Para que este ambiente gere bons frutos e fomente o ambiente de negócios, porém, insiste-se: é necessário investir em sua utilização e efetivação. Mais do que tecnicidades que possam ser levantadas como contribuições à norma posta em consulta, urge o maior rendimento das ferramentas regulatórias postas à disposição dos atores.


[1] Sobre a noção moderna de consensualidade na Administração Pública, faz-se referência ao entendimento de Taciana Mara Corrêa Maia: “Os movimentos transformadores do Estado contemporâneo visaram não somente à reavaliação dos fins do Estado, mas uma nova forma de administrar, cujas referências são o diálogo, a negociação, o acordo, a coordenação, a descentralização, a cooperação e a colaboração. Assim, o processo de determinação do interesse público passa a ser desenvolvido a partir de uma perspectiva consensual e dialógica”. MAIA, Taciana Mara Corrêa. A administração pública consensual e a democratização da atividade administrativa. Disponível em: https://www.unigran.br/dourados/revista_juridica/ed_anteriores/31/artigos/artigo03.pdf . Ademais, leia-se: “Assim sendo, parece ser pertinente apontar a existência de um módulo consensual da Administração Pública, como gênero que abrange todos os ajustes negociais e pré-negociais, formais e informais, vinculantes e não-vinculantes, tais como os protocolos de intenção, protocolos administrativos, os acordos administrativos, os contratos administrativos, os convênios, os consórcios públicos, os contratos de gestão, os contratos de parceria público-privada, entre diversas outras figuras de base consensual passíveis de serem empregadas pela Administração Pública brasileira na consecução de suas atividades e atingimento de seus fins”. OLIVEIRA, Gustavo Justino. SCHWANKA, Cristiane. A administração pública consensual como a nova face da administração pública no séc. XXI: fundamentos dogmáticos, formas de expressão e instrumentos de ação. Disponível em: Revista da Faculdade de Direito da Universidade de São Paulo, v. 104, p. 303/322, jan/dez 2009.

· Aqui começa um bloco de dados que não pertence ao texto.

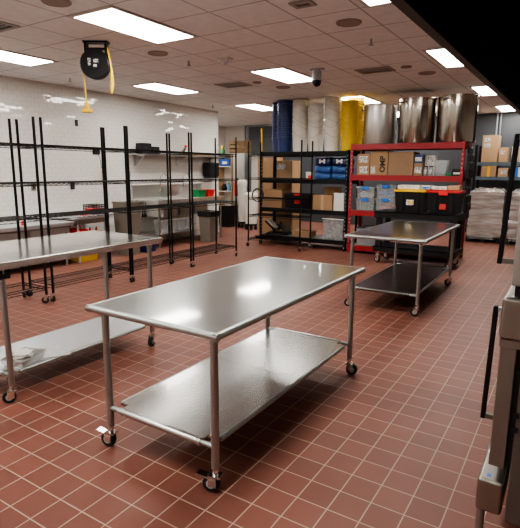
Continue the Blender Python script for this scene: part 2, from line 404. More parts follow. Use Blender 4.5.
# local x = across the drum face, local -y faces the viewer
part('bracket', MB().box(-.14, .14, -.05, .05, -.02, 0).box(-.13, -.10, -.035, .035, -.16, -.02).box(.10, .13, -.035, .035, -.16, -.02).box(-.13, .13, -.03, .03, -.09, -.07), M['blackmetal'], t)
dr = part('drum', MB().lathe([(.155, -.05), (.165, -.04), (.165, .04), (.155, .05)], (-.02, 0, -.245), 32, 'y').lathe([(.06, -.065), (.06, -.05)], (-.02, 0, -.245), 20, 'y'), M['blackplastic'], t)
part('rating_label', MB().box(-.085, -.055, -.068, -.066, -.27, -.19).box(-.02, .035, -.068, -.066, -.235, -.20).box(-.025, .015, -.068, -.066, -.285, -.255), M['paper'], dr, label='small white rating stickers')
part('cable', MB().tube([(-.165, 0, -.30), (-.160, 0, -.40), (-.15, 0, -.55), (-.146, 0, -.70)], .008, 8), M['yellow'], t, label='yellow cable')
part('cable_outlet', MB().box(-.025-.146, .025-.146, -.025, .025, -.735, -.66).box(-.205, -.087, -.03, .03, -.775, -.735), M['yellow'], t, label='yellow outlet block', bevel=.008)
part('cable', MB().tube([(.12, -.02, -.06), (.145, -.03, -.14), (.165, -.03, -.28), (.165, -.03, -.42)], .011, 8), M['yellow'], t, label='yellow cable')
part('plug', MB().tube([(.168, -.03, -.30), (.170, -.03, -.45), (.16, -.03, -.53), (.158, -.03, -.57)], [.012, .022, .02, .008], 10), M['yellow'], t, label='yellow plug')

# ------------------------------------------------------------------ casters and tables
def caster(parent, x, y, ang, r=.045, top=.13, brake=False, seg=20):
    """fork + wheel; ang = rolling direction; brake pedal sticks out along it"""
    rot = Matrix.Translation((x, y, 0)) @ Matrix.Rotation(ang, 4, 'Z')
    off = -.022
    f = MB().cyl((0, 0, top-.035), (0, 0, top), .016, 12).box(-.03, .03, -.026, .026, top-.045, top-.035)
    for s in (-1, 1): f.box(-.022+off*.5, .022+off*.5, s*.024-.002, s*.024+.002, r*.8, top-.04)
    c = part('caster', f.xform(rot), M['chrome'], parent)
    w = MB().lathe([(r*.5, -.017), (r*.93, -.017), (r, -.010), (r, .010), (r*.93, .017), (r*.5, .017)], (off, 0, r), seg, 'y')
    wl = part('wheel', w.xform(rot), M['rubber'], c, label='black rubber wheel')
    h = MB().lathe([(r*.52, -.019), (r*.52, .019)], (off, 0, r), 14, 'y').xform(rot)
    part('wheel_hub', h, M['hubgrey'], c, label='grey wheel hub')
    if brake:
        part('brake_pedal', MB().box(-.098, -.02, -.02, .02, top-.052, top-.044, Matrix.Rotation(.18, 4, 'Y')).xform(rot), M['chrome'], c)
    return c

def table(name, label, loc, L, W, H, edge, inset, shz, mats, cang, brakes, round_edge=True, rotz=0, rear=None, end=None, near=None):
    t = thing(name, label, 'table', loc, rotz, 'stainless work tables')
    tm = MB()
    if round_edge:
        r = edge/2
        tm.box(-W/2+r, W/2-r, -L/2+r, L/2-r, H-edge*.5, H-.002)
        top = part('tabletop', tm, mats[0], t)
        rim = MB(); z = H-r
        c4 = [(-W/2+r, -L/2+r), (W/2-r, -L/2+r), (W/2-r, L/2-r), (-W/2+r, L/2-r)]
        for i in range(4):
            a, b = c4[i], c4[(i+1) % 4]
            dx, dy = (b[0]-a[0]), (b[1]-a[1]); q = r*.8/math.hypot(dx, dy); rim.tube([(a[0]-dx*q, a[1]-dy*q, z), (b[0]+dx*q, b[1]+dy*q, z)], r, 12)
        part('rolled_edge', rim, M['steel_tube'], top, label='rolled steel rim')
    else:
        tm.box(-W/2, W/2, -L/2, L/2, H-edge, H)
        top = part('tabletop', tm, mats[0], t, bevel=.004)
    lx, ly = W/2-inset, L/2-inset; lr = -W/2+(rear or inset)
    yy = {-1: -L/2+(near or inset), 1: L/2-(end or inset)}
    for k, (sx, sy) in enumerate(((-1, -1), (1, -1), (1, 1), (-1, 1))):
        px, py = (lx if sx > 0 else lr), yy[sy]
        lg = part('leg', MB().cyl((px, py, .13), (px, py, H-edge*.6), .0205, 16), M['steel_tube'], t)
        part('leg_socket', MB().cyl((px, py, H-edge-.03), (px, py, H-edge*.5), .026, 16), M['steel_tube'], lg)
        caster(t, px, py, cang[k], brake=brakes[k])
    sm = MB()
    sm.box(lr+.02, lx-.02, yy[-1]+.06, yy[1]-.06, shz-.02, shz)
    shf = part('undershelf', sm, mats[1], t, bevel=.003)
    for s in (-1, 1):
        part('crossbar', MB().cyl((lr, yy[s], shz-.012), (lx, yy[s], shz-.012), .014, 12), M['steel_tube'], t)
        part('shelf_rim', MB().cyl((lr+.085, yy[s], shz-.012), (lx-.085, yy[s], shz-.012), .020, 12).box(lr+.085, lx-.085, min(yy[s], yy[s]-s*.07), max(yy[s], yy[s]-s*.07), shz-.006, shz+.001), mats[1], shf)
        xs = lx-.022 if s > 0 else lr+.022
        part('shelf_rim', MB().cyl((xs, yy[-1]+.075, shz-.012), (xs, yy[1]-.075, shz-.012), .014, 12), M['steel_tube'], shf)
    return t
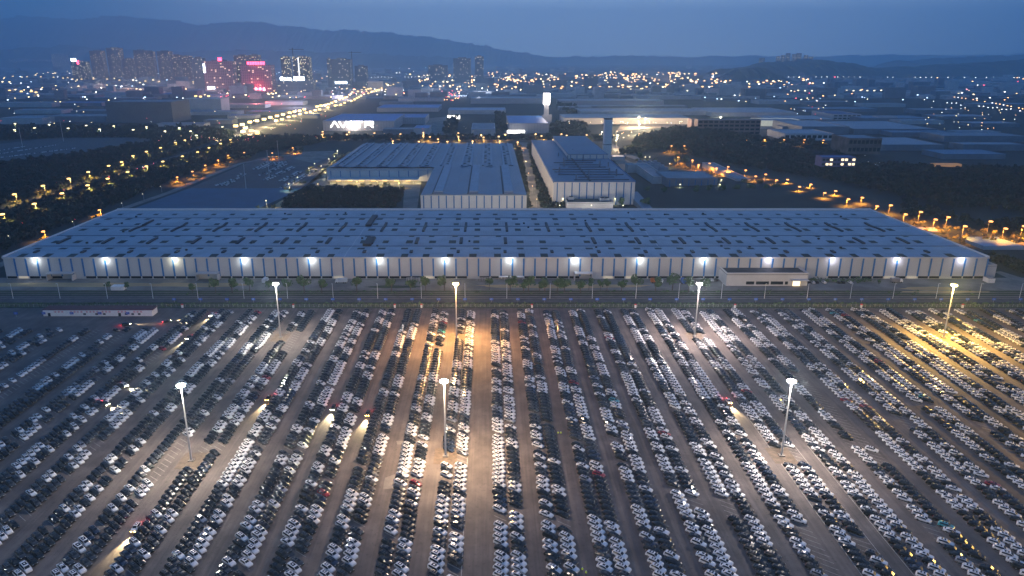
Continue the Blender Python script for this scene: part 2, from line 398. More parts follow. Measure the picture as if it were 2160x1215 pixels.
M_hon2 = mat('headlight_on_orange', (1, 1, 1), .3, emit=(1, .42, .10), es=120)
M_ton = mat('tail_light_on', (.5, 0, 0), .3, emit=(1, .04, .05), es=30)
PART_M = {'windscreen': M_glass, 'rear_window': M_glass, 'sunroof': M_glass, 'side_window': M_glass, 'side_window_': M_glass, 'headlight': M_head, 'headlight_': M_head, 'tail_light': M_tail}
CAR = {k: car_mb(k) for k in BODY_ST}
def proto_car(kind, colour, lit=None):
    root = empty('parked_car', (0, 0, 0), 'x', 'car', 'new cars parked in rows'); kids = []
    for nm, mb in CAR[kind].items():
        base = nm.rstrip('_')
        m = PAINT[colour] if base == 'body' else ([M_tyre, M_rim] if base == 'wheel' else PART_M[nm])
        if lit:
            if base == 'headlight': m = lit
            if base == 'tail_light': m = M_ton
        key = (kind, nm, colour if base == 'body' else '', str(lit))
        if key not in _mesh: _mesh[key] = mb.mesh(base, m)
        o = bpy.data.objects.new(base, _mesh[key]); COL.objects.link(o); o.parent = root; kids.append(o)
        if base in ('body',): _mesh[key].polygons.foreach_set('use_smooth', [False] * len(_mesh[key].polygons))
    remember(root, kids)
    return root
_mesh = {}
# colour strings for rows, near to far, by block X and file: w white, b black, g grey, s silver, r red, t teal, n navy, - empty
KEY = {'w': 'white', 'b': 'black', 'g': 'grey', 's': 'silver', 'r': 'red', 't': 'teal', 'n': 'navy'}
SEQ = {}
cars = []
for bi, bx in list(enumerate(LB)) + list(enumerate(RB)):
    left_side = bx < 0
    for side in (-1, 1):
        X = bx + side * 2.74; col = 'black'; nseq = 0; kind = 'suv'
        y0 = YNEAR + rnd.uniform(-.3, .3)
        D = y0; far = YF - 4 - rnd.uniform(0, 3)
        if bx < -185: far = P(1030, 694)[1] - rnd.uniform(0, 3)
        wprob = .40 if bx > -30 else .34
        if bx > 120: wprob = .47
        while D < far:
            jx = rnd.gauss(0, .13); jy = rnd.gauss(0, .10); r1, r2, r3, r4 = rnd.random(), rnd.random(), rnd.random(), rnd.random()
            q = px((X, D, 0))
            if -25 < q[0] < 2190 and q[1] < 1236:
                if r1 > (.36 if nseq else 0) or col in ('red', 'teal', 'silver'):
                    v = r2
                    col = 'white' if v < wprob else ('black' if v < wprob + .38 else ('grey' if v < .93 else ('silver' if v < .95 else ('navy' if v < .985 else ('red' if v < .9905 else ('teal' if v > .997 else 'grey'))))))
                    kind = 'suv' if r3 < .52 else ('fastback' if r3 < .76 else ('sedan' if r3 < .93 else 'van'))
                    if kind == 'fastback' and r3 > .9 and col == 'white': col = 'white'
                nseq += 1
                empty_p = .018 if bx > -185 else (.09 if bx > -240 else .18)
                if not in_gap(bx, side, q[1]) and r4 > empty_p:
                    cars.append(dict(bx=bx, bi=bi, left=left_side, side=side, X=X + jx, Y=D + jy, c=col, k=kind, a=HEAD + rnd.gauss(0, .02), q=q))
            D += PITCH
cars.sort(key=lambda c: c['Y'] + abs(c['X']) * .12)
near, rest = cars[:300], cars[300:]
CS = 1.04
protos = {}
cnt = {}
near.sort(key=lambda c: (c['bx'], c['side'], c['Y']))
for c in near:
    key = (c['k'], c['c'])
    if key not in protos: protos[key] = proto_car(*key); o = protos[key]
    else: o = copy_tree(protos[key])
    o.location = (c['X'], c['Y'], .03); o.rotation_euler.z = c['a']; o.scale = (CS, CS, CS)
    fk = (c['bx'], c['side'])
    cnt[fk] = cnt.get(fk, 0) + 1
    o['label'] = '%s %s, %s from the bottom in %s file of %s block %s of aisle' % (c['c'], c['k'], ordw(cnt[fk]), 'left' if c['side'] < 0 else 'right', ordw(c['bi'] + 1), 'left' if c['left'] else 'right')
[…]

[2] Neste sentido: “(…) é essencial à noção de moderna regulação que o ente regulador estatal dialogue e interaja com os agentes sujeitos à atividade regulatória buscando não apenas legitimar a sua atividade, como tornar a regulação mais qualificada, porquanto mais aderente às necessidades e perspectivas da sociedade. Fruto da própria dificuldade do Estado, hoje, de impor unilateralmente seus desideratos sobre a sociedade, mormente no domínio econômico, faz-se necessário que a atuação estatal seja pautada pela negociação, transparência e permeabilidade aos interesses e necessidades dos regulados. Portanto, o caráter de imposição da vontade da autoridade estatal (que impõe o interesse público selecionado pelo governante) dá lugar, na moderna regulação, à noção de mediação de interesses, no qual o Estado exerce sua autoridade não de forma impositiva, mas arbitrando interesses e tutelando hipossuficiências.” (MARQUES, Floriano de Azevedo. Agências Reguladoras – Instrumentos do Fortalecimento do Estado. São Paulo: ABAR, 2003.)

[3] A título de curiosidade, leia-se: “Enquanto no sistema europeu-continental, em que se inspirou o direito brasileiro, a Administração Pública tem uma organização complexa, que compreende uma série de órgãos que integram a Administração Direta e entidades que compõem a Administração Indireta, nos Estados Unidos toda a organização administrativa se resume em agências (vocábulo sinônimo de ente administrativo, em nosso direito), a tal ponto que se afirma que ‘o direito administrativo norte-americano é o direito das agências’” (DI PIETRO, Maria Sylvia Zanella. Direito Administrativo. 25º ed. São Paulo: Atlas, 2011, p. 521).